Exercise requirements: Quote verbatim the span of lines that begins the listing below and closes with the line containing "COL = C.collection".

Listing:
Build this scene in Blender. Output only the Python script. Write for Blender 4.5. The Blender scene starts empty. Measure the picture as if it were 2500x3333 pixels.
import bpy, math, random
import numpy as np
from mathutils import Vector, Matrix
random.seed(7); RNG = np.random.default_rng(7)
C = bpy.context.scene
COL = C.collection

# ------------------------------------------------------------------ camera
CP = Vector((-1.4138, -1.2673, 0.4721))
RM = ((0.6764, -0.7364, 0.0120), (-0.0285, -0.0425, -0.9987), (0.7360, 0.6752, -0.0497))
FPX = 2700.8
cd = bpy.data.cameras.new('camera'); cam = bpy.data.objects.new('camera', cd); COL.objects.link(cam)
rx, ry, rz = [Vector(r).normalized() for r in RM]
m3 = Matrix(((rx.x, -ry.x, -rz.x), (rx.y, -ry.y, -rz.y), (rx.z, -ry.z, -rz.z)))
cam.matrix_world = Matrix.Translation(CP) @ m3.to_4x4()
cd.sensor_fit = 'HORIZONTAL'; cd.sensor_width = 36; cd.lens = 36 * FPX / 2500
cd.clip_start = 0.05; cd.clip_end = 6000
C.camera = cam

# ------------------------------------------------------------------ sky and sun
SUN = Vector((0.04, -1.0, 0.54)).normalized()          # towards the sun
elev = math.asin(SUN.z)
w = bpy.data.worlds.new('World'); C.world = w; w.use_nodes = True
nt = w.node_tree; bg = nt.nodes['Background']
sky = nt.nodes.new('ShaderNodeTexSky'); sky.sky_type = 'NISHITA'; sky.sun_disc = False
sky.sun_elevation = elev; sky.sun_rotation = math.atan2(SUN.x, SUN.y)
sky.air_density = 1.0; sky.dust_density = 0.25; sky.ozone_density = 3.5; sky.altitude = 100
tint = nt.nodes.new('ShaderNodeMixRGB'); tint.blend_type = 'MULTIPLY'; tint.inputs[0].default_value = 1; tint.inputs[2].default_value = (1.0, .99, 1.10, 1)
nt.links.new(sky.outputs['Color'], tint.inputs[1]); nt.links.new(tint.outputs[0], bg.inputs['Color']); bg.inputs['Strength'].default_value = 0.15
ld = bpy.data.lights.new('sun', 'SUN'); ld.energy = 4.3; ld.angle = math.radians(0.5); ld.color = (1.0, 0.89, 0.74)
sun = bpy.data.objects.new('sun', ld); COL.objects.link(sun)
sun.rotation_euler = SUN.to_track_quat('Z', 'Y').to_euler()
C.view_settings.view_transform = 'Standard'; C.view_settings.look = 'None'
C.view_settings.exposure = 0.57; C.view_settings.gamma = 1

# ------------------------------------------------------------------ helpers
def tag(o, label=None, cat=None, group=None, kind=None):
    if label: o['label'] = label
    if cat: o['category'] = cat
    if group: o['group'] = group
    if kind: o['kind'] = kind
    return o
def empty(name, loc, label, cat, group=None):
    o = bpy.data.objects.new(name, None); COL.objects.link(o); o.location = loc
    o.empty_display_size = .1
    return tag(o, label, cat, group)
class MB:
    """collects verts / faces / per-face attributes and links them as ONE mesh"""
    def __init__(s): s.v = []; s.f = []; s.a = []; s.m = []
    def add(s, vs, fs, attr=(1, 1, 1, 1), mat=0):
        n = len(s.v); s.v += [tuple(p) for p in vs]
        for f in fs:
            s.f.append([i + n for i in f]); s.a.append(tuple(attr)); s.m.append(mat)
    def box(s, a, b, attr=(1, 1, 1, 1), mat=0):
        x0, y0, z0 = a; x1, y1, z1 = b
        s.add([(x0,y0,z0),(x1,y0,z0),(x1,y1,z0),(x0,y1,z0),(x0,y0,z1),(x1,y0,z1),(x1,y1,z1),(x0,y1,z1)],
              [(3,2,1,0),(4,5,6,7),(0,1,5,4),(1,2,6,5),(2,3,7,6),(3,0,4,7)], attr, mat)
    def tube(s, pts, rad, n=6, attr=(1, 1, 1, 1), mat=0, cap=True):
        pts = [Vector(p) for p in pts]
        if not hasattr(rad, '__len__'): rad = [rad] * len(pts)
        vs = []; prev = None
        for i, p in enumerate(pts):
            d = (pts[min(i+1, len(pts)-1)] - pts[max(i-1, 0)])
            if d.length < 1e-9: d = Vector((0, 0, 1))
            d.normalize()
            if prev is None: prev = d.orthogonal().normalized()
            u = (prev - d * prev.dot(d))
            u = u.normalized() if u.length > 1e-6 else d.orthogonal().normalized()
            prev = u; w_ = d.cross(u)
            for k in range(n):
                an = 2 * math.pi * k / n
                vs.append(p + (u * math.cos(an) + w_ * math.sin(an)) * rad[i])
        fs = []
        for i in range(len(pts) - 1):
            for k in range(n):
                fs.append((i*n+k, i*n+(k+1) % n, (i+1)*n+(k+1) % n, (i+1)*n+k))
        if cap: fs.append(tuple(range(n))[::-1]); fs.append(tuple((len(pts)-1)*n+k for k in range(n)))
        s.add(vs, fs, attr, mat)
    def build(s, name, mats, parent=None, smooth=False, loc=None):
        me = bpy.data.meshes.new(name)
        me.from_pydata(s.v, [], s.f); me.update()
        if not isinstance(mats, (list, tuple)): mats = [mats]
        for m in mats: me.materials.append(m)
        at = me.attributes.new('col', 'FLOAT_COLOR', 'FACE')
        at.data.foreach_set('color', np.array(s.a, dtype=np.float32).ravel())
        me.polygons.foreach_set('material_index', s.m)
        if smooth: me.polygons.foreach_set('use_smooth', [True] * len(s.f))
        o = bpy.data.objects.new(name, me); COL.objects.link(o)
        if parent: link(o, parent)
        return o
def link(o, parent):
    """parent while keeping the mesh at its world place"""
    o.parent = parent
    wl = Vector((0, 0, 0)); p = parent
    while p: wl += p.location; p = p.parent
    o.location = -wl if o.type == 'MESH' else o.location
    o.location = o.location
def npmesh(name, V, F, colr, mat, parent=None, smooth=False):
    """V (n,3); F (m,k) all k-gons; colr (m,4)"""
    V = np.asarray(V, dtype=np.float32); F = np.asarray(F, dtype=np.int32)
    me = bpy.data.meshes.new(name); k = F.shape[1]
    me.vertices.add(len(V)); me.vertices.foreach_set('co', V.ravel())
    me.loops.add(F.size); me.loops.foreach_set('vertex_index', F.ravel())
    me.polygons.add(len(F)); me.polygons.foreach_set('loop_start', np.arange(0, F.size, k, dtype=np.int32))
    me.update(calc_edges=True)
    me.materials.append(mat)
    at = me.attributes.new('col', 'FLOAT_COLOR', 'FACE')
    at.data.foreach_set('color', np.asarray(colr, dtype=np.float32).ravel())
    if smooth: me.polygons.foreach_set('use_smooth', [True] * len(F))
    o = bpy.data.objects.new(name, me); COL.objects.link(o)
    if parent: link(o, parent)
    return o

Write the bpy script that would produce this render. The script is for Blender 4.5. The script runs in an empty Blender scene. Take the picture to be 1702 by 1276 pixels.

Solution below:
Build this scene in Blender. Output only the Python script. Write for Blender 4.5. The Blender scene starts empty. Measure the picture as if it were 2500x3333 pixels.
import bpy, math, random
import numpy as np
from mathutils import Vector, Matrix
random.seed(7); RNG = np.random.default_rng(7)
C = bpy.context.scene
COL = C.collection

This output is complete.